June 2018 Newsletter

Your Home Is an Asset: Ways to Add Value to It:

You bought a home! You’ve just taken out tens of thousands of dollars’ worth of debt!

Wait, so how can you call that an asset? Well here’s the dictionary.com definition:

Asset (noun)

  1. A useful and desirable thing
  2. A single item of ownership having exchange value
  3. Item of ownership convertible into cash

A home:

A useful and desirable thing? Of course!

A single item of ownership having exchange value? Makes sense. You can sell it and be able to pay back the mortgage loan you took out on it.

An item of ownership convertible into cash? Wait, how’s that? And how do I make that happen?

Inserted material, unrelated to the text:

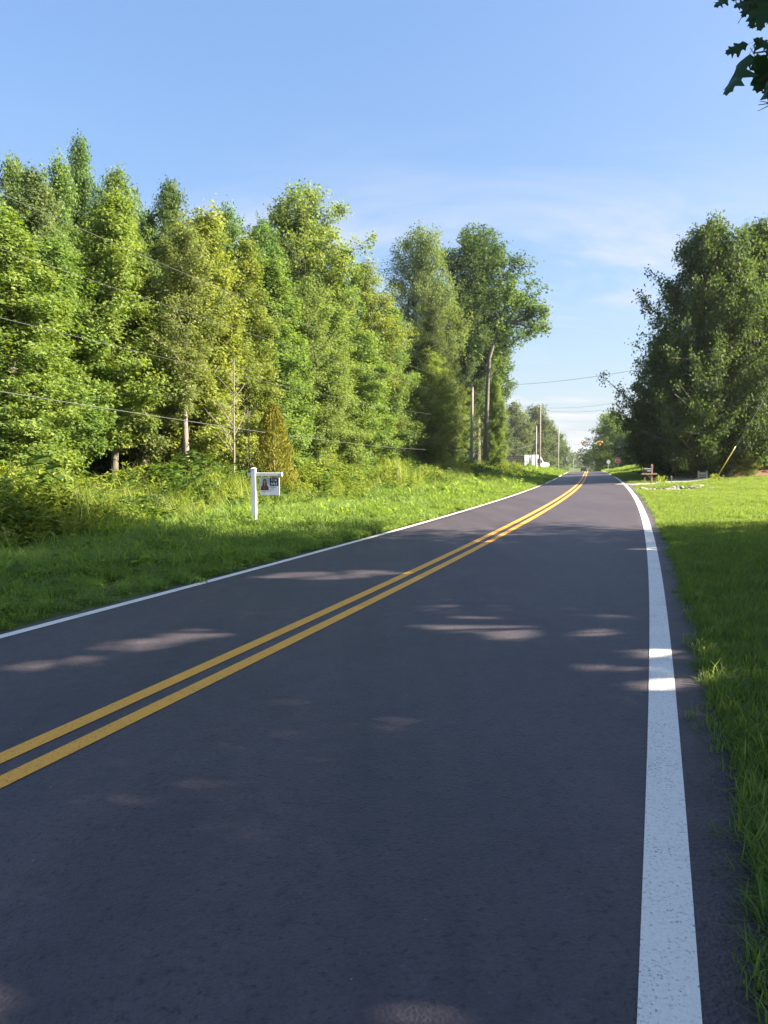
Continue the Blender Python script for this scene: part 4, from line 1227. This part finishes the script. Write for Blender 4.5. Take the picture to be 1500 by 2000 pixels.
def pole(px, base_py, top_py, Y, rad, label, material, arms=(), name='utility_pole', group='utility poles', extra=None):
    b = P(px, base_py, Y); b.z = gz(b.x, b.y)
    top = P(px, top_py, Y).z - b.z
    root = thing(name, label, 'utility pole', b, 0, group)
    m = MB(); m.tube([(0, 0, -0.5), (0, 0, top * .5), (0, 0, top)], [rad, rad * .86, rad * .72], 12); m.build('pole_shaft', material, root, smooth=True)
    pin = MB()
    pin.tube([(0, 0, top), (0, 0, top + .12), (0, 0, top + .22)], [.03, .06, .03], 8)
    pin.build('insulator', M['steel'], root)
    for z, l in arms:
        a = MB(); a.box((0, -rad - .05, z), (l, .09, .11), bev=.01); ar = a.build('crossarm', material, root)
        for s in (-1, 0.55):
            i_ = MB(); i_.tube([(s * l / 2 * .9, -rad - .05, z + .06), (s * l / 2 * .9, -rad - .05, z + .14), (s * l / 2 * .9, -rad - .05, z + .22)], [.02, .05, .03], 8); i_.build('insulator', M['steel'], ar)
    if extra: extra(root, top)
    return b + Vector((0, 0, top))
def ground_wire(root, top):
    m = MB(); m.tube([(.03, -.17, 0), (.03, -.16, top * .7)], .02, 5); m.build('conduit', M['steel'], root)
A_top = pole(921, 925, 755, 70, 0.17, 'weathered utility pole in front of the dark oaks at the end of the wood', M['pole'], arms=(), extra=ground_wire)
B_top = pole(1053.5, 916, 792, 118, 0.18, 'tall brown utility pole beside the white truck', M['pole'], arms=())
S_top = pole(1046.5, 916, 834, 114, 0.12, 'short pale service pole left of the tall brown one', M['pole_grey'])
D_top = pole(1090, 915, 832, 150, 0.14, 'slim pole carrying the signal wire right of the truck', M['pole_grey'])
E_top = pole(1106.5, 913, 886, 260, 0.14, 'far pole beside the pale sign at the crest', M['pole_grey'], name='utility_pole')
F_top = pole(1120, 914, 897, 330, 0.14, 'farthest little pole over the dip in the road', M['pole_grey'], name='utility_pole')
Rp = P(1552, 930, 45)
R_top = pole(1552, 930, 650, 45, 0.17, 'utility pole standing among the trees right of the lawn, holding the guy wire', M['pole'])
L0 = pole(-260, 960, 270, 12, 0.17, 'utility pole left of the viewer where the roadside wires come from', M['pole'])

WG = 'overhead wires'
def wire(a, b, sag, label, rad=0.011, material='wire', group=WG, n=40):
    a = Vector(a); b = Vector(b)
    m = MB(); pts = []
    for i in range(n + 1):
        t = i / n; p = a.lerp(b, t); p.z -= 4 * sag * t * (1 - t); pts.append(p)
    m.tube(pts, rad, 5)
    o = m.build('overhead_wire', M[material], smooth=True)
    tag(o, label, 'wire', group)
    return o
def on_pole(top, py, px, Y): return Vector((top.x, top.y - .17, P(px, py, Y).z))
lw = [(378, 757, 0.35, 'topmost wire crossing in front of the wood'), (487, 778, 0.35, 'second wire from the top in front of the wood'),
      (620, 817, 0.45, 'third wire from the top in front of the wood'), (765, 878, 0.5, 'lowest thick cable in front of the wood, above the for sale sign')]
for i, (y0, y1, sag, lab) in enumerate(lw):
    end = Vector((A_top.x, A_top.y - .1, P(921, y1, 70).z + (0.12 if i == 0 else 0)))
    # height at the far support so that it enters the view where it does, sag included
    ts = np.linspace(0.02, 0.9, 400)
    xs = L0.x + (end.x - L0.x) * ts; ys = L0.y + (end.y - L0.y) * ts
    k_ = int(np.argmin([abs(P(0, y0, y_).x - x_) for x_, y_ in zip(xs, ys)]))
    t_ = ts[k_]; zt_ = P(0, y0, ys[k_]).z
    z0 = (zt_ + 4 * sag * t_ * (1 - t_) - end.z * t_) / (1 - t_)
    wire((L0.x, L0.y, z0), end, sag, lab, 0.009 if i == 3 else 0.005, 'wire_alu')
zb = lambda px, py, Y: P(px, py, Y)
wire(A_top + Vector((0, 0, .1)), R_top + Vector((0, 0, .1)), 0.9, 'high wire sweeping over the road toward the big right-hand trees', 0.013)
wire(B_top + Vector((0, 0, -.3)), R_top + Vector((0, 0, -1.5)), 1.1, 'pair of wires over the road, the upper one', 0.013)
wire(B_top + Vector((0, 0, -.7)), R_top + Vector((0, 0, -1.9)), 1.35, 'pair of wires over the road, the lower one', 0.013)
wire(P(1053.5, 852, 118), P(900, 845, 118), 0.4, 'thin wire from the tall brown pole back into the wood', 0.014)
wire(P(1053.5, 863, 118), P(968, 880, 100), 0.4, 'slack cable from the tall brown pole down to the wood edge', 0.018)
wire(P(1090, 838, 150), P(1300, 834, 150), 0.5, 'thin wire above the signals over the crossroad', 0.012)
wire(P(1090, 836, 150), P(1053.5, 800, 118), 0.3, 'wire between the tall brown pole and the slim pole', 0.012)
wire(A_top + Vector((0, 0, -.4)), B_top + Vector((0, 0, -.1)), 0.9, 'wire running on from the weathered pole to the tall brown pole', 0.012)

def guy_wire():
    a = P(1395, 938, 46.0); a.z = gz(a.x, a.y)
    b = Vector((R_top.x, R_top.y, R_top.z - 0.4))
    root = thing('guy_wire', 'steel guy wire with a yellow plastic guard slanting up from the lawn into the trees', 'guy wire', a)
    d = b - a
    m = MB(); m.tube([Vector((0, 0, -.1)), d], 0.010, 6); m.build('wire_strand', M['steel'], root, smooth=True)
    g_ = MB(); g_.tube([d * 0.01, d * 0.255], 0.027, 10); g_.build('yellow_guard', M['yellow_guard'], root, smooth=True)
    an = MB(); an.tube([Vector((0, 0, -.2)) - d * .01, d * 0.012], 0.018, 6); an.build('anchor_rod', M['steel'], root)
guy_wire()

def octagon(rad, n=8): return [(rad * math.cos(math.pi / 8 + 2 * math.pi * i / n), rad * math.sin(math.pi / 8 + 2 * math.pi * i / n)) for i in range(n)]
def stop_sign(px, py_c, Y, half_px, rz, label, front=True, wood=True, group='roadside signs'):
    c = P(px, py_c, Y); b = Vector((c.x, c.y, gz(c.x, c.y)))
    zc = c.z - b.z; rad = half_px / 1400 * Y / math.cos(math.pi / 8)
    root = thing('stop_sign' if front else 'road_sign', label, 'stop sign' if front else 'sign', b, rz, group)
    m = MB()
    if wood: m.box((0, .06, (zc + rad * .6) / 2 - .2), (.11, .09, zc + rad * .6 + .4), bev=.008)
    else: m.box((0, .04, (zc + rad) / 2 - .2), (.06, .04, zc + rad + .4), bev=.005)
    m.build('post', M['post_wood'] if wood else M['steel'], root)
    p = MB(); p.prism([(x, z + zc) for x, z in octagon(rad)], -.004, .004)
    face = p.build('sign_plate', M['sign_red'] if front else M['sign_back'], root)
    if front:
        w = MB()
        oo = octagon(rad * .97); ii = octagon(rad * .90)
        w.add([(x, -.007, z + zc) for x, z in oo] + [(x, -.007, z + zc) for x, z in ii], [(i, (i + 1) % 8, 8 + (i + 1) % 8, 8 + i) for i in range(8)])
        w.build('white_border', M['white_print'], face)
        me = text_mesh('STOP', rad * .92, width=0.82); me.materials.append(M['white_print'])
        t = link_mesh('lettering', me, face); t.location = (0, -.009, zc); t.rotation_euler = (math.pi / 2, 0, 0)
    return root
stop_sign(1207, 899, 105, 5.2, R(-17), 'red stop sign on a brown post left of the mailbox at the crossroad')
stop_sign(1270, 900, 112, 3.6, R(-40), 'smaller red stop sign in the shade just behind the mailbox post')
stop_sign(1188.5, 902, 116, 3.9, R(10), 'pale grey-green back of a sign on a thin post, right of the crest', False, False)
stop_sign(1103.5, 902, 122, 3.9, R(-35), 'white-grey back of an octagonal sign left of the road at the crest', False, False)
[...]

We often hear it said that your home is an asset. Sometimes said to be your greatest financial asset. But I would clarify by saying that your home can be an asset. Whether or not it is an asset depends on a few factors. Here are a few:

  1. Maintenance – If a house is not properly maintained, it’s value will undoubtedly diminish over time. The property is a part of that too. Even basic things matter – cleaning the gutters, mowing the yard, cutting the weeds, power washing the siding. Inside the house – keeping things clean, touching up paint, patching up holes in the drywall from your kids 😊. Hey, it happens to the best of us.
  2. Be a good neighbor – This one is not something that most people consider as an opportunity to help build your home into an asset. But if your neighbor’s property is looking rough and the house next door to them isn’t looking so hot either, that will directly impact the value of your home. It’s understandable that we cannot prevent some of those instances where a neighbor isn’t responsible with their property; however, if your neighbor is a senior citizen or a person with a disability, lend a helping hand with maintenance! Not only will it make you feel good and help them out, but that could result in helping your home to hold its value.
  3. Make some improvements – This doesn’t have to be extravagant. It doesn’t have to be a bathroom remodel or a kitchen remodel. Just fixing the molding that was improperly done by the previous owner or treating the deck wood or installing hand rails wherever there are steps. Even just planting a tree or some shrubs or laying some nice rocks or mulch to liven up that curb appeal. Just be sure with any shrubs or trees to first, know before you dig (Call 811) and make sure you’re in compliance with your City’s planting rules. Some towns do not allow a new tree to be planted unless it’s a tree with roots that grow straight down (otherwise the roots could eventually tear up sidewalks). Small improvements like these are low cost but can really add appeal and value to your home.
  4. Pay extra each month – If you go to sell your home at some point, your buyer’s lender will order an appraisal to be done on your home. The difference between your appraised value of the home and the dollar amount you still owe on the home is called equity. The more equity you have the better. So, it’s important to add even minor improvements to your home to help build long-term equity. It can also be very beneficial to throw an added payment toward your mortgage if you’re able to do so. Even an extra $25-$30 per month is beneficial. Or maybe when you get your annual tax refund, put $600-$700 toward your mortgage. Every little bit over time adds up. The more distance in dollars you can put between what you owe and what your home is worth, the better.

These are just some basic tips and examples of ways to build equity, add value to your home and ultimately, make your home a financial asset.